Angry, confused, and with the blood of your allies fresh on your hands, you return to the capital. There, the new revolutionary government pronounces you to be dangerous, a bloodthirsty zealot possessed by demons. The last time you see Magnus, his own soldiers draw their swords and turn on him. Your legacy is annihilated and your name is forgotten.

“The possible, the attainable, the hopeful.”

The first time I finished Ogre Battle 64, I was as baffled and hurt as Magnus himself. I had won every battle, killed every enemy of the revolution, and this was my reward? I had completed the game, and was still completely unaware of the mechanic that determines Ogre Battle 64’s ending, an invisible meter called chaos frame. Chaos frame is effectively a number between 0 and 100 that measures the people’s opinion of Magnus. This number goes up when you liberate an enemy town during battle, and down when you capture it.

In order to liberate a settlement, it needs to be occupied by soldiers who share the values of its residents. Mechanically, this means that towns with low morale should be liberated by chaotic units like berserkers and witches, while those with high morale are more welcoming of lawful characters like paladins and valkyries. Neutral towns are always captured, so try not to bring the war into communities that have managed to avoid it so far.

When you send a unit into an enemy-occupied town, you can’t just send your strongest fighters. It’s imperative to think about who is living there, and who they are most prepared to see as rescuers or invaders. This coalition-building approach to the revolution is far more difficult and time-consuming than the way that Ogre Battle 64 is intuitively played, since you have to field a wide variety of soldiers of varying levels and alignments. Keeping lawful and chaotic units in the same army is a tricky balancing act, requiring you to meet their disparate requirements to recruit and upgrade, but it’s the only way to earn the people’s trust.

Person of Lordly Caliber

Someone had to puzzle this out through trial and error first, but at this the best way to figure out how to get the good ending is to ask other players. Ogre Battle 64 came out almost 20 years ago, so this meant having conversations on gaming forums.

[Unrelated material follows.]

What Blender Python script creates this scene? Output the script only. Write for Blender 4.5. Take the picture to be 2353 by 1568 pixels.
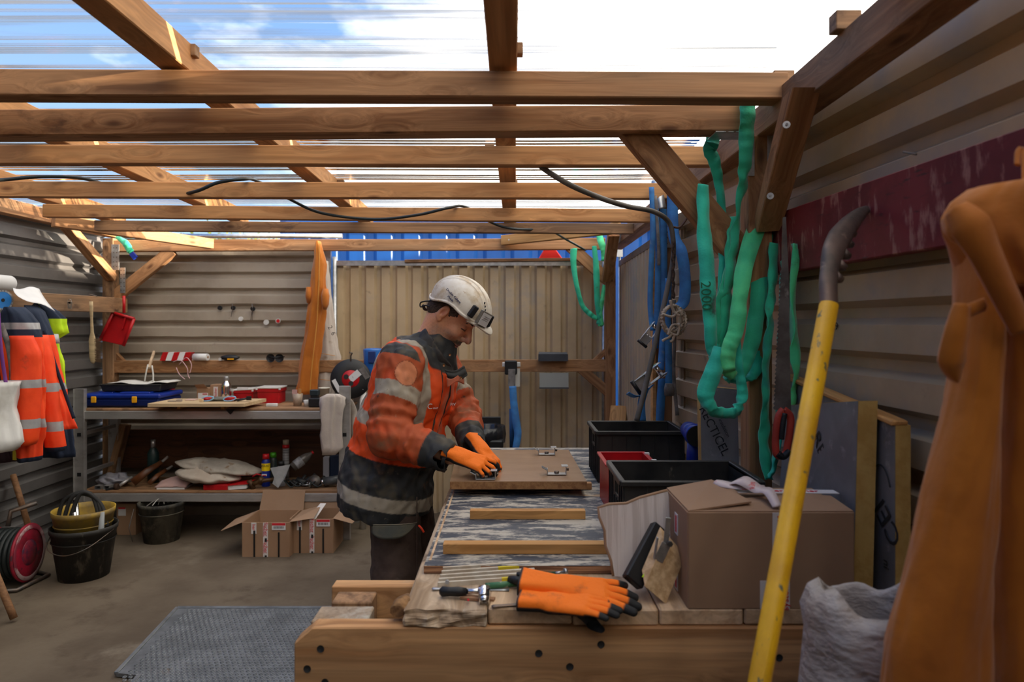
import bpy, bmesh, math, random
import numpy as np
from mathutils import Vector, Matrix, noise as mnoise
for o in list(bpy.data.objects): bpy.data.objects.remove(o)
SC = bpy.context.scene; COL = SC.collection
random.seed(7); PI = math.pi
# ---------------------------------------------------------------- camera, sky, sun, exposure
FPX, CXP, HYP, HC = 1569.0, 1176.5, 745.0, 1.53      # focal length and horizon in pixels of the 2353 px frame, camera height
cam = bpy.data.cameras.new('camera'); camo = bpy.data.objects.new('camera', cam); COL.objects.link(camo)
cam.sensor_width = 36; cam.lens = FPX/2353*36; cam.shift_y = -39/2353; cam.clip_start = .05; cam.clip_end = 200
camo.location = (0, 0, HC); camo.rotation_euler = (PI/2, 0, 0); SC.camera = camo
cam.dof.use_dof = True; cam.dof.focus_distance = 2.75; cam.dof.aperture_fstop = 3.2
SC.view_settings.view_transform = 'Standard'; SC.view_settings.look = 'None'; SC.view_settings.gamma = 1
SC.view_settings.use_curve_mapping = False; SC.view_settings.exposure = 0.28
w = bpy.data.worlds.new('sky'); SC.world = w; w.use_nodes = True; nt = w.node_tree; nt.nodes.clear()
def wn(t, **k):
    n = nt.nodes.new(t)
    for a, b in k.items(): setattr(n, a, b)
    return n
tc = wn('ShaderNodeTexCoord'); sep = wn('ShaderNodeSeparateXYZ'); nt.links.new(tc.outputs['Generated'], sep.inputs[0])
# a thin veil of cloud that thickens towards the right hand (sun) side, streaky
mp = wn('ShaderNodeMapping'); mp.inputs['Scale'].default_value = (1.2, 1.2, 3.5); nt.links.new(tc.outputs['Generated'], mp.inputs[0])
no = wn('ShaderNodeTexNoise'); no.inputs['Scale'].default_value = 2.2; no.inputs['Detail'].default_value = 8; no.inputs['Roughness'].default_value = .6
nt.links.new(mp.outputs[0], no.inputs[0])
m1 = wn('ShaderNodeMath', operation='MULTIPLY_ADD'); nt.links.new(sep.outputs[0], m1.inputs[0]); m1.inputs[1].default_value = .9; nt.links.new(no.outputs[0], m1.inputs[2])
rp = wn('ShaderNodeValToRGB'); nt.links.new(m1.outputs[0], rp.inputs[0]); rp.color_ramp.elements[0].position = .20; rp.color_ramp.elements[1].position = .56
rz = wn('ShaderNodeValToRGB'); nt.links.new(sep.outputs[2], rz.inputs[0])
rz.color_ramp.elements[0].position = 0; rz.color_ramp.elements[0].color = (.30, .42, .52, 1)
rz.color_ramp.elements[1].position = .55; rz.color_ramp.elements[1].color = (.055, .16, .42, 1)
mx = wn('ShaderNodeMix', data_type='RGBA'); nt.links.new(rp.outputs[0], mx.inputs[0]); nt.links.new(rz.outputs[0], mx.inputs[6]); mx.inputs[7].default_value = (1.42, 1.35, 1.24, 1)
bg = wn('ShaderNodeBackground'); nt.links.new(mx.outputs[2], bg.inputs[0]); bg.inputs[1].default_value = 2.15
nt.links.new(bg.outputs[0], wn('ShaderNodeOutputWorld').inputs[0])
sun = bpy.data.lights.new('sun', 'SUN'); suno = bpy.data.objects.new('sun', sun); COL.objects.link(suno)
sun.energy = 15; sun.angle = math.radians(.6); sun.color = (1, .86, .68)
SUNDIR = Vector((-1, .10, -.14)); suno.rotation_euler = SUNDIR.to_track_quat('-Z', 'Y').to_euler(); suno.location = (6, -3, 6)

# ---------------------------------------------------------------- helpers
def pt(px, py, Y): return Vector(((px-CXP)*Y/FPX, Y, HC+(HYP-py)*Y/FPX))
def setp(o, label=None, cat=None, group=None, kind=None):
    if label: o['label'] = label
    if cat: o['category'] = cat
    if group: o['group'] = group
    if kind: o['kind'] = kind
    return o
def thing(name, label, cat, loc=(0, 0, 0), group=None, kind=None):
    o = bpy.data.objects.new(name, None); COL.objects.link(o); o.location = loc; o.empty_display_size = .05
    return setp(o, label, cat, group, kind)
def gloc(o):
    v = Vector(o.location)
    while o.parent: o = o.parent; v += Vector(o.location)
    return v
def link(name, me, mats, parent, loc, rot=None, smooth=False):
    o = bpy.data.objects.new(name, me); COL.objects.link(o)
    for m in (mats if isinstance(mats, (list, tuple)) else [mats]): me.materials.append(m)
    if parent: o.parent = parent; o.location = Vector(loc)-gloc(parent)
    else: o.location = loc
    if rot is not None: o.rotation_euler = rot.to_euler()
    if smooth: me.polygons.foreach_set('use_smooth', [True]*len(me.polygons))
    me.update(); return o
def frame(d, up=(0, 0, 1)):
    x = Vector(d).normalized(); u = Vector(up)
    if abs(x.dot(u.normalized())) > .98: u = Vector((0, 1, 0))
    y = u.cross(x).normalized(); z = x.cross(y)
    return Matrix((x, y, z)).transposed()
def smooth_path(pts, n=6):
    P = [Vector(p) for p in pts]
    if len(P) < 3: return P
    out = []
    for i in range(len(P)-1):
        a = P[max(i-1, 0)]; b = P[i]; c = P[i+1]; d = P[min(i+2, len(P)-1)]
        for k in range(n):
            t = k/n
            out.append(.5*((2*b)+(c-a)*t+(2*a-5*b+4*c-d)*t*t+(3*b-a-3*c+d)*t**3))
    out.append(P[-1]); return out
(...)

The regulars of Ogre Battle 64’s GameFAQs board were glad to educate me on the obscure mysteries of the chaos frame, and encouraged me to play the game again to correct my mistakes. I liked them so much that I stuck around the forum for nearly a year, even participating in a long-running roleplaying thread set in the Ogre Battle universe.

While other strategy RPGs focus on finely-tuned, difficult battles, Ogre Battle 64’s challenge is less straightforward. You still need to defeat your enemies, but the ends cannot justify the means. It’s obsessed with a more Nietzschean struggle, “He who battles with ogres should look to it that he himself does not become an ogre” or something.

Even with the best ending, Ogre Battle 64 is a story fraught with violence and tragedy. The question is not whether that violence is justified (it is), but what you can do to make all of that suffering and death meaningful. By forcing you to ask others for help, Ogre Battle 64 shows you the limits of your moral compass, and the danger of acting on your convictions alone. To keep your ignorance from trampling others underfoot, you have to humble yourself, listen to advice, and value the lives of those you would help more than the ruin of those you would overthrow.